Mugger spared jail despite turning up to court with a knife


A dopey robber who was caught trying to take a knife into his court hearing after mugging a woman has been spared jail.

Stuart Cooke, 43, triggered a metal detector at Warwickshire Justice Centre as he tried to conceal the blade in his hand.

He had been attending a review with a judge to see how he was coping with a drug rehabilitation order as part of his punishment for the street robbery.

But after security guards found the knife he was arrested and charged with possessing an offensive weapon.

On Monday he admitted the charge as well as committing an offence while he was subject to a suspended sentence.

Cooke was given a 12-month community order with a rehabilitation activity for 50 days and ordered to pay £25 court costs.

Sentencing, Judge Andrew Lockhart QC said: “I have got to pass something for the breach and also something for this offence.

“You and I have worked together across the course of six months. I thought I could trust you, but you committed a silly error.

“This matter, while it is serious, was brought by you into a public place, but it was closed and you did not have any intention to use it and had had it for a legitimate purpose.”

Cooke, of Coventry, had previously pleaded guilty to robbery in April last year after mugging a woman and snatching #20 after she withdrew money from a cash machine.

He was handed a 12-month prison term suspended for 18 months, with a rehabilitation activity and a drug rehabilitation order.

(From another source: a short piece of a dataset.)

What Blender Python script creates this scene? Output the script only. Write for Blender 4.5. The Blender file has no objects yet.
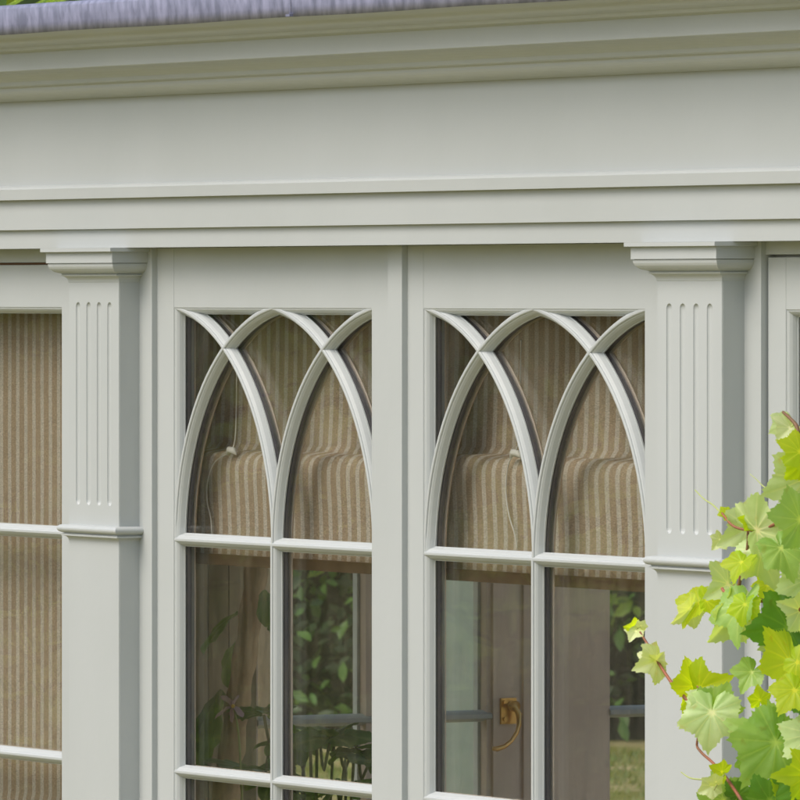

But when he turned up for a review, on February 9 this year, he triggered the metal detector at the Justice Centre security desk.

Cooke, who had already been asked to remove any metal objects before going through the metal detector arch, was asked to empty his pockets for a further check.

He did so, but attempted to conceal something in his hand which, when he eventually handed it over, turned out to be a folded pocket knife.

Prosecutor Lee Sargent said the police were contacted by the security staff and when he was questioned Cooke said he had not realised it was in his pocket.

Christopher Gibbons, defending, said Cooke had been to see his ex-wife where he had used it to mend her clothes line, and he had then forgotten it was in his pocket.

Mr Gibbons said: ““The knife had been manufactured by his father, with whom he used to go carp fishing.”

He said Cooke was “an intelligent man” who had a degree in mechanical engineering from Warwick University, but had gone downhill because of heroin and cocaine, which was what had led to the robbery.